Lulus Verifikasi Dewan Pers No.126/DP-Terverifikasi/K/X/2017

Peristiwa Tenggelamnya KLM Indra Jaya

Kami Tak Bisa Bayangkan Nasib Teman yang Lain
Oleh : Hendra Zaimi/Dodo
Senin | 09-07-2012 | 12:11 WIB

BATAM, batamtoday - Dimas (23), Taufik Hidayat (23) dan Rahman (25), tiga Anak Buah Kapal (ABK) KLM Indra Jaya 188 yang selamat dalam peristiwa tenggelamnya kapal pengangkut 6.100 sak semen di Selat Tungkil, perairan Pulau Abang, Minggu (8/7/2012) sekitar pukul 9.30 WIB mengaku masih trauma atas kejadian tersebut.


"Saya masih trauma dengan peristiwa kemarin, dan tak bisa membayangkan nasib teman-teman yang lain," ujar Dimas kepada batamtoday di Mako Lanal Batam, Senin (9/7/2012).

Dimas mengaku tak bisa membayangkan nasib mereka di dalam kapal, sebab kejadian terjadi begitu cepat dan kapal akhirnya tenggelam dengan posisi tegak akibat buritan yang bocor akibat dihantam ombak besar.

"Apakah mereka masih hidup atau tidak, yang jelas meraka ada di dalam kapal saat tenggelam. Kami tak bisa membayangkan mereka waktu itu sampai saat ini," tambah Dimas dengan raut wajah yang sedih.

Senada yang dikatakan Taufik, ketiga ABK ini hanya bisa berpikir untuk menyelamatkan diri masing-masing dengan melompat dari anjungan agar tak tersedot air laut dari dalam kapal.

"Tak ada cara lain untuk menyelamatkan diri selain melompat dari anjungan ke laut. Sebab jika masih di dalam kapal kami pasti ikut bersama kapal ke dasar laut," ujar Taufik.

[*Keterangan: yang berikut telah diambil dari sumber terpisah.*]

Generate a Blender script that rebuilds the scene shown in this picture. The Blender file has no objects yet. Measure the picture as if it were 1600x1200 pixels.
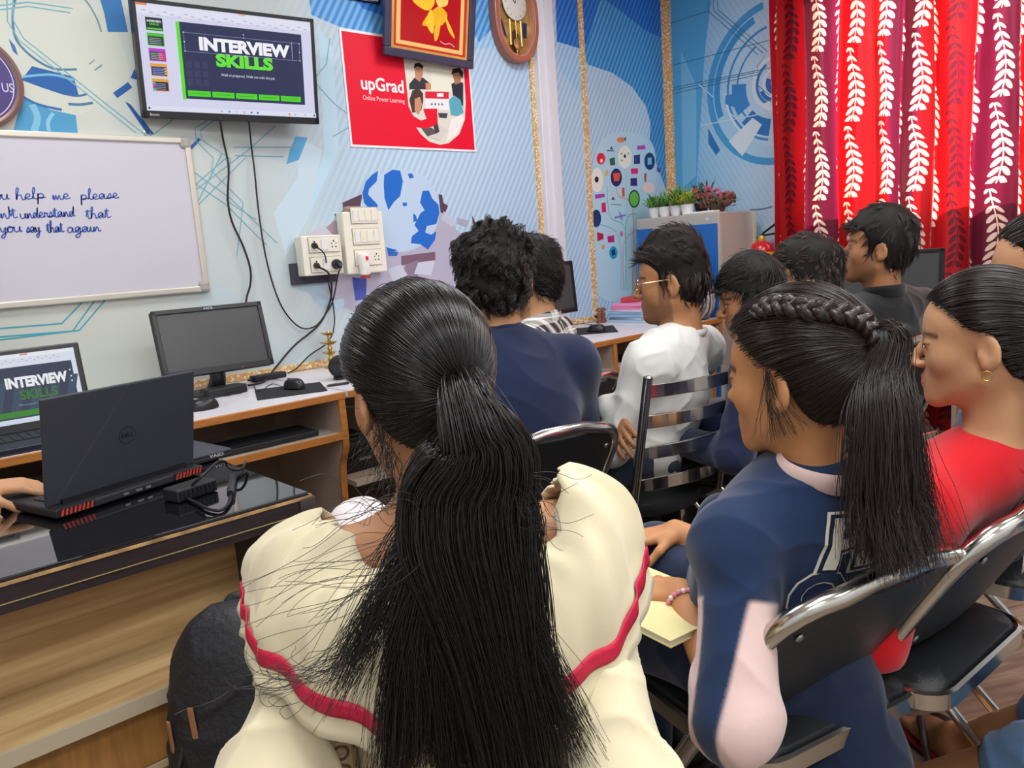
import bpy, bmesh, math, random
import numpy as np
from mathutils import Vector, Matrix, noise as mnoise

random.seed(7)
rng = np.random.default_rng(11)
scene = bpy.context.scene
COL = scene.collection
PI = math.pi

# ------------------------------------------------------------------ camera
EYE = np.array([0.0, 0.0, 1.22])
FPX = 1220.0                                   # focal length in pixels of the 1600x1200 frame


def _n(v):
    v = np.array(v, float)
    return v / np.linalg.norm(v)


_up = _n((-500, 7142, FPX))
_dx = _n((1350, 315, -FPX))
_dx = _n(_dx - _up * _dx.dot(_up))
_dy = np.cross(_up, _dx)
RC = np.array([_dx, _dy, _up])                 # camera -> world rotation

cam_data = bpy.data.cameras.new('camera')
cam_data.sensor_width = 36.0
cam_data.lens = FPX / 1600 * 36.0
cam_data.clip_start = 0.02
cam = bpy.data.objects.new('camera', cam_data)
COL.objects.link(cam)
M = Matrix([list(RC[i]) + [EYE[i]] for i in range(3)] + [[0, 0, 0, 1]])
cam.matrix_world = M
scene.camera = cam

# ------------------------------------------------------------------ sky, lights, exposure
world = bpy.data.worlds.new('daylight')
scene.world = world
world.use_nodes = True
wn = world.node_tree.nodes['Background']
wn.inputs[0].default_value = (0.86, 0.93, 1.0, 1)
wn.inputs[1].default_value = 5.0


def area_light(name, loc, size, size_y, power, rot=(0, 0, 0), color=(1, 1, 1)):
    d = bpy.data.lights.new(name, 'AREA')
    d.shape = 'RECTANGLE'
    d.size, d.size_y = size, size_y
    d.energy = power
    d.color = color
    o = bpy.data.objects.new(name, d)
    COL.objects.link(o)
    o.location = loc
    o.rotation_euler = rot
    return o


area_light('ceiling_panel_light', (0.6, 2.15, 2.86), 0.6, 0.6, 22, color=(0.98, 0.98, 1.0))
area_light('ceiling_panel_light', (2.6, 2.15, 2.86), 0.6, 0.6, 22, color=(0.98, 0.98, 1.0))
area_light('ceiling_panel_light', (0.6, 0.35, 2.86), 1.2, 0.6, 32, color=(0.98, 0.98, 1.0))
area_light('ceiling_panel_light', (2.6, 0.35, 2.86), 1.2, 0.6, 32, color=(0.98, 0.98, 1.0))
area_light('ceiling_panel_light', (-0.6, -1.0, 2.86), 1.2, 0.6, 30, color=(0.98, 0.98, 1.0))
area_light('ceiling_panel_light', (1.6, -1.0, 2.86), 1.2, 0.6, 30, color=(0.98, 0.98, 1.0))
sun = bpy.data.lights.new('sun', 'SUN')
sun.energy = 22.0
sun.angle = math.radians(1.5)
sun.color = (1.0, 0.86, 0.66)
sun_o = bpy.data.objects.new('sun', sun)
COL.objects.link(sun_o)
sun_o.rotation_euler = Vector((-0.80, 0.10, -0.42)).to_track_quat('-Z', 'Y').to_euler()

scene.view_settings.view_transform = 'Standard'
scene.view_settings.look = 'None'
scene.view_settings.gamma = 1.0
scene.view_settings.use_curve_mapping = False
scene.view_settings.exposure = -0.05
# ------------------------------------------------------------------ measuring helpers (photo pixel -> point in the room)
def ray(px, py):
    return RC @ np.array([px - 800.0, 600.0 - py, -FPX])


def on_y(px, py, Y):
    r = ray(px, py)
    return EYE + r * (Y / r[1])


def on_x(px, py, X):
    r = ray(px, py)
    return EYE + r * (X / r[0])


def on_z(px, py, z):
    r = ray(px, py)
    return EYE + r * ((z - EYE[2]) / r[2])


def at(px, py, d):
    r = ray(px, py)
    return EYE + r / np.linalg.norm(r) * d


# ------------------------------------------------------------------ materials
def lin(c):
    if isinstance(c, str):
        c = c.lstrip('#')
        c = [int(c[i:i + 2], 16) / 255 for i in (0, 2, 4)]
    return tuple(x / 12.92 if x <= 0.04045 else ((x + 0.055) / 1.055) ** 2.4 for x in c)


_mats = {}


def mat(name, color, rough=0.6, metal=0.0, noise=0.0, scale=20.0, bump=0.0, bscale=None, spec=0.5, coat=0.0,
        emit=0.0, sss=0.0, stretch=None, trans=0.0, sheen=0.0):
    if name in _mats:
        return _mats[name]
    m = bpy.data.materials.new(name)
    m.use_nodes = True
    nt = m.node_tree
    b = nt.nodes['Principled BSDF']
    c = lin(color)
    b.inputs['Base Color'].default_value = (*c, 1)
    b.inputs['Roughness'].default_value = rough
    b.inputs['Metallic'].default_value = metal
    b.inputs['Specular IOR Level'].default_value = spec
    b.inputs['Coat Weight'].default_value = coat
    b.inputs['Sheen Weight'].default_value = sheen
    if trans:
        b.inputs['Transmission Weight'].default_value = trans
    if sss:
        b.inputs['Subsurface Weight'].default_value = sss
        b.inputs['Subsurface Radius'].default_value = (0.012, 0.005, 0.003)
    if emit:
        b.inputs['Emission Color'].default_value = (*c, 1)
        b.inputs['Base Color'].default_value = (*[0.03 * q for q in c], 1)
        b.inputs['Emission Strength'].default_value = emit
    m.diffuse_color = (*c, 1)
    if noise or bump:
        tc = nt.nodes.new('ShaderNodeTexCoord')
        mp = nt.nodes.new('ShaderNodeMapping')
        nt.links.new(tc.outputs['Object'], mp.inputs['Vector'])
        if stretch:
            mp.inputs['Scale'].default_value = stretch
        if noise:
            tx = nt.nodes.new('ShaderNodeTexNoise')
            tx.inputs['Scale'].default_value = scale
            tx.inputs['Detail'].default_value = 5
            nt.links.new(mp.outputs[0], tx.inputs['Vector'])
            rp = nt.nodes.new('ShaderNodeValToRGB')
            rp.color_ramp.elements[0].position = 0.3
            rp.color_ramp.elements[1].position = 0.7
            rp.color_ramp.elements[0].color = (*[max(0, x * (1 - noise)) for x in c], 1)
            rp.color_ramp.elements[1].color = (*[min(1, x * (1 + noise)) for x in c], 1)
            nt.links.new(tx.outputs['Fac'], rp.inputs[0])
            nt.links.new(rp.outputs[0], b.inputs['Base Color'])
            if emit:
                nt.links.new(rp.outputs[0], b.inputs['Emission Color'])
        if bump:
            tb = nt.nodes.new('ShaderNodeTexNoise')
            tb.inputs['Scale'].default_value = bscale or scale
            tb.inputs['Detail'].default_value = 4
            nt.links.new(mp.outputs[0], tb.inputs['Vector'])
            bp = nt.nodes.new('ShaderNodeBump')
            bp.inputs['Strength'].default_value = bump
            bp.inputs['Distance'].default_value = 0.01
            nt.links.new(tb.outputs['Fac'], bp.inputs['Height'])
            nt.links.new(bp.outputs[0], b.inputs['Normal'])
    _mats[name] = m
    return m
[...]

Taufik mengatakan saat itu dirinya pasrah saja ketika terombang-ambing di laut usai berhasil melompat dari kapal, dan badai saat itu sangat kuat sampai akhirnya berhasil diselamatkan kapal patroli dari Lanal Batam.

Disinggung batamtoday apakah masih berani untuk bekerja sebagai ABK, Taufik mengatakan dirinya masih trauma dan ingin istirahat dahulu usai peristiwa naas yang menimpa dirinya.

"Masih trauma sekarang ini, tapi kalau nanti masih kerja di kapal saya akan mencari rute yang dekat-dekat saja," terangnya.

Sama seperti yang dikatakan Rahman, untuk sekarang ini dirinya ingin balik ke kampung halamannya dulu ke Tanjung Balai Karimun untuk menemui keluarga, dan jika sudah tenang akan memikirkan untuk kembali melaut.

"Kami ini pelaut, bagaimana pun peristiwa yang pernah kami alami akan menjadi bekal berharga. Tapi kami akan tetap melaut kembali," tutur Rahman.